▶ RAW DATA
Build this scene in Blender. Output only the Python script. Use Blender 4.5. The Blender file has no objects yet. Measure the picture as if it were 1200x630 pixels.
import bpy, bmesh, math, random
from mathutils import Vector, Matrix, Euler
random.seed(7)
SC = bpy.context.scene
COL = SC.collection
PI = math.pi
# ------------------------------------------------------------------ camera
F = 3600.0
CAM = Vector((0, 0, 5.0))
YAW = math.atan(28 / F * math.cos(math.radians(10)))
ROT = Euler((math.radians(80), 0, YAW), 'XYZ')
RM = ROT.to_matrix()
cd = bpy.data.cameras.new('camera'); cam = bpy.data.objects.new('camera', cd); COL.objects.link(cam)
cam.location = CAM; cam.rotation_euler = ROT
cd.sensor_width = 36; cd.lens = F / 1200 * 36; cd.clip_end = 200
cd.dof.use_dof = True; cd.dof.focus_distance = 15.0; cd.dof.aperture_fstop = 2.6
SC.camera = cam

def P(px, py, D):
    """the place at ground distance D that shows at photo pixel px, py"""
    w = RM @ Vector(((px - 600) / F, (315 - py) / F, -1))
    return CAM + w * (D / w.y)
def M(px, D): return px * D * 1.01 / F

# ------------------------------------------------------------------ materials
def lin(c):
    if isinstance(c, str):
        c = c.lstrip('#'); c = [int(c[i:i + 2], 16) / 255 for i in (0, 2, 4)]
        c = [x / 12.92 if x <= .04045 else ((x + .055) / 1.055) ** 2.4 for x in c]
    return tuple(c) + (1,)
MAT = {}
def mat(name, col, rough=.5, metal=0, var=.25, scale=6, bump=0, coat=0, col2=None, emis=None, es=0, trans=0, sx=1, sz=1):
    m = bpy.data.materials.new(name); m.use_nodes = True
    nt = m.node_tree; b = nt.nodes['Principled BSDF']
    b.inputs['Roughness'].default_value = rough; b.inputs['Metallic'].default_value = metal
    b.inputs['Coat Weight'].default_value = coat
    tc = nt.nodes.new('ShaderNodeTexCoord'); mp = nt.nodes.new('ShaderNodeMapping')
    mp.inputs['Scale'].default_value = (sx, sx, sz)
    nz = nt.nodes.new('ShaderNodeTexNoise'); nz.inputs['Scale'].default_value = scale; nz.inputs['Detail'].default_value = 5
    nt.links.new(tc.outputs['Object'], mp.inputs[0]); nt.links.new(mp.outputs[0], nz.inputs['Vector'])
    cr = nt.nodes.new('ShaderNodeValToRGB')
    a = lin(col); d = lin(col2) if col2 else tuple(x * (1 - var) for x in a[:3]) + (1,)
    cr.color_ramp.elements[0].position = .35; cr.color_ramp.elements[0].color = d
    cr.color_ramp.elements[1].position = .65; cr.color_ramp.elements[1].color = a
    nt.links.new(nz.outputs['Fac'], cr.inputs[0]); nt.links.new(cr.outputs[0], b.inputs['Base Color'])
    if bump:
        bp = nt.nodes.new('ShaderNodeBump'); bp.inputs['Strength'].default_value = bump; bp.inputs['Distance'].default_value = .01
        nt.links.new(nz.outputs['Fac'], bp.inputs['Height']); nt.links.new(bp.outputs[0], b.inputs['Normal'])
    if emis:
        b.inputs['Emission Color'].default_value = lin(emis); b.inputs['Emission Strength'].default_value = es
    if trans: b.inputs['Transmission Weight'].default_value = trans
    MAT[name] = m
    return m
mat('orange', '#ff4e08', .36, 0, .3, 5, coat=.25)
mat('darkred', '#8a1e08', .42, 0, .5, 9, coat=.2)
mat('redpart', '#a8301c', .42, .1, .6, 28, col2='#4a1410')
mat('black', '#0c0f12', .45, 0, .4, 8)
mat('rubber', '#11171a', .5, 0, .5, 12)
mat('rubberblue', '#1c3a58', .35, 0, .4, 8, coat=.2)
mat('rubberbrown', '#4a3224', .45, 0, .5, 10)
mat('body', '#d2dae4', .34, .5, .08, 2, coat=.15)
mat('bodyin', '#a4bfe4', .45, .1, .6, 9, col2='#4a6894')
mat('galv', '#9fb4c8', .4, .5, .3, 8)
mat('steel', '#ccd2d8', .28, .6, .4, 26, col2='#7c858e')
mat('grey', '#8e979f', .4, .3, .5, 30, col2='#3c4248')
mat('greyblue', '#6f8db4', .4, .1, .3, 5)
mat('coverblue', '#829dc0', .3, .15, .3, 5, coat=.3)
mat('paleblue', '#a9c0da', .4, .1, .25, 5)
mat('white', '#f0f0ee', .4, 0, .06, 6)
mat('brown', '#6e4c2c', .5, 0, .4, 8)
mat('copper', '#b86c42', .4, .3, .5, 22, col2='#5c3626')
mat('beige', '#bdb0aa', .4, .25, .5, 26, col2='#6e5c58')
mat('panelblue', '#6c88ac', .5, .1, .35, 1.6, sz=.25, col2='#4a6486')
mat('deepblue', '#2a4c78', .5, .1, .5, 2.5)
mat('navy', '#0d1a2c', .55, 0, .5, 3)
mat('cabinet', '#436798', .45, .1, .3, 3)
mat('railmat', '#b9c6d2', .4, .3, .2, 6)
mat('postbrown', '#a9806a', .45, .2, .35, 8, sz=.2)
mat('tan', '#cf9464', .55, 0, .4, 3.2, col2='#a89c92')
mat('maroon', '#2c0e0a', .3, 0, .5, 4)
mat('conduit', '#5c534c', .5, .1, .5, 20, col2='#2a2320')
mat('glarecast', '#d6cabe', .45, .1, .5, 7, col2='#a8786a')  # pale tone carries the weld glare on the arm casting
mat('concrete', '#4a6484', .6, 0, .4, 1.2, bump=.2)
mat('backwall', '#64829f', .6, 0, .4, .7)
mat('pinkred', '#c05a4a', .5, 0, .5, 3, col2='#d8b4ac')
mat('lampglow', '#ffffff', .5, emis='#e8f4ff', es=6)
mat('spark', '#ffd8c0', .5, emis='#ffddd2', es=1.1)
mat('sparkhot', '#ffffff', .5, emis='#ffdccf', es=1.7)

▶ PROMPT
Type the whole listing again, unaltered.

▶ THE SOLUTION
Build this scene in Blender. Output only the Python script. Use Blender 4.5. The Blender file has no objects yet. Measure the picture as if it were 1200x630 pixels.
import bpy, bmesh, math, random
from mathutils import Vector, Matrix, Euler
random.seed(7)
SC = bpy.context.scene
COL = SC.collection
PI = math.pi
# ------------------------------------------------------------------ camera
F = 3600.0
CAM = Vector((0, 0, 5.0))
YAW = math.atan(28 / F * math.cos(math.radians(10)))
ROT = Euler((math.radians(80), 0, YAW), 'XYZ')
RM = ROT.to_matrix()
cd = bpy.data.cameras.new('camera'); cam = bpy.data.objects.new('camera', cd); COL.objects.link(cam)
cam.location = CAM; cam.rotation_euler = ROT
cd.sensor_width = 36; cd.lens = F / 1200 * 36; cd.clip_end = 200
cd.dof.use_dof = True; cd.dof.focus_distance = 15.0; cd.dof.aperture_fstop = 2.6
SC.camera = cam

def P(px, py, D):
    """the place at ground distance D that shows at photo pixel px, py"""
    w = RM @ Vector(((px - 600) / F, (315 - py) / F, -1))
    return CAM + w * (D / w.y)
def M(px, D): return px * D * 1.01 / F

# ------------------------------------------------------------------ materials
def lin(c):
    if isinstance(c, str):
        c = c.lstrip('#'); c = [int(c[i:i + 2], 16) / 255 for i in (0, 2, 4)]
        c = [x / 12.92 if x <= .04045 else ((x + .055) / 1.055) ** 2.4 for x in c]
    return tuple(c) + (1,)
MAT = {}
def mat(name, col, rough=.5, metal=0, var=.25, scale=6, bump=0, coat=0, col2=None, emis=None, es=0, trans=0, sx=1, sz=1):
    m = bpy.data.materials.new(name); m.use_nodes = True
    nt = m.node_tree; b = nt.nodes['Principled BSDF']
    b.inputs['Roughness'].default_value = rough; b.inputs['Metallic'].default_value = metal
    b.inputs['Coat Weight'].default_value = coat
    tc = nt.nodes.new('ShaderNodeTexCoord'); mp = nt.nodes.new('ShaderNodeMapping')
    mp.inputs['Scale'].default_value = (sx, sx, sz)
    nz = nt.nodes.new('ShaderNodeTexNoise'); nz.inputs['Scale'].default_value = scale; nz.inputs['Detail'].default_value = 5
    nt.links.new(tc.outputs['Object'], mp.inputs[0]); nt.links.new(mp.outputs[0], nz.inputs['Vector'])
    cr = nt.nodes.new('ShaderNodeValToRGB')
    a = lin(col); d = lin(col2) if col2 else tuple(x * (1 - var) for x in a[:3]) + (1,)
    cr.color_ramp.elements[0].position = .35; cr.color_ramp.elements[0].color = d
    cr.color_ramp.elements[1].position = .65; cr.color_ramp.elements[1].color = a
    nt.links.new(nz.outputs['Fac'], cr.inputs[0]); nt.links.new(cr.outputs[0], b.inputs['Base Color'])
    if bump:
        bp = nt.nodes.new('ShaderNodeBump'); bp.inputs['Strength'].default_value = bump; bp.inputs['Distance'].default_value = .01
        nt.links.new(nz.outputs['Fac'], bp.inputs['Height']); nt.links.new(bp.outputs[0], b.inputs['Normal'])
    if emis:
        b.inputs['Emission Color'].default_value = lin(emis); b.inputs['Emission Strength'].default_value = es
    if trans: b.inputs['Transmission Weight'].default_value = trans
    MAT[name] = m
    return m
mat('orange', '#ff4e08', .36, 0, .3, 5, coat=.25)
mat('darkred', '#8a1e08', .42, 0, .5, 9, coat=.2)
mat('redpart', '#a8301c', .42, .1, .6, 28, col2='#4a1410')
mat('black', '#0c0f12', .45, 0, .4, 8)
mat('rubber', '#11171a', .5, 0, .5, 12)
mat('rubberblue', '#1c3a58', .35, 0, .4, 8, coat=.2)
mat('rubberbrown', '#4a3224', .45, 0, .5, 10)
mat('body', '#d2dae4', .34, .5, .08, 2, coat=.15)
mat('bodyin', '#a4bfe4', .45, .1, .6, 9, col2='#4a6894')
mat('galv', '#9fb4c8', .4, .5, .3, 8)
mat('steel', '#ccd2d8', .28, .6, .4, 26, col2='#7c858e')
mat('grey', '#8e979f', .4, .3, .5, 30, col2='#3c4248')
mat('greyblue', '#6f8db4', .4, .1, .3, 5)
mat('coverblue', '#829dc0', .3, .15, .3, 5, coat=.3)
mat('paleblue', '#a9c0da', .4, .1, .25, 5)
mat('white', '#f0f0ee', .4, 0, .06, 6)
mat('brown', '#6e4c2c', .5, 0, .4, 8)
mat('copper', '#b86c42', .4, .3, .5, 22, col2='#5c3626')
mat('beige', '#bdb0aa', .4, .25, .5, 26, col2='#6e5c58')
mat('panelblue', '#6c88ac', .5, .1, .35, 1.6, sz=.25, col2='#4a6486')
mat('deepblue', '#2a4c78', .5, .1, .5, 2.5)
mat('navy', '#0d1a2c', .55, 0, .5, 3)
mat('cabinet', '#436798', .45, .1, .3, 3)
mat('railmat', '#b9c6d2', .4, .3, .2, 6)
mat('postbrown', '#a9806a', .45, .2, .35, 8, sz=.2)
mat('tan', '#cf9464', .55, 0, .4, 3.2, col2='#a89c92')
mat('maroon', '#2c0e0a', .3, 0, .5, 4)
mat('conduit', '#5c534c', .5, .1, .5, 20, col2='#2a2320')
mat('glarecast', '#d6cabe', .45, .1, .5, 7, col2='#a8786a')  # pale tone carries the weld glare on the arm casting
mat('concrete', '#4a6484', .6, 0, .4, 1.2, bump=.2)
mat('backwall', '#64829f', .6, 0, .4, .7)
mat('pinkred', '#c05a4a', .5, 0, .5, 3, col2='#d8b4ac')
mat('lampglow', '#ffffff', .5, emis='#e8f4ff', es=6)
mat('spark', '#ffd8c0', .5, emis='#ffddd2', es=1.1)
mat('sparkhot', '#ffffff', .5, emis='#ffdccf', es=1.7)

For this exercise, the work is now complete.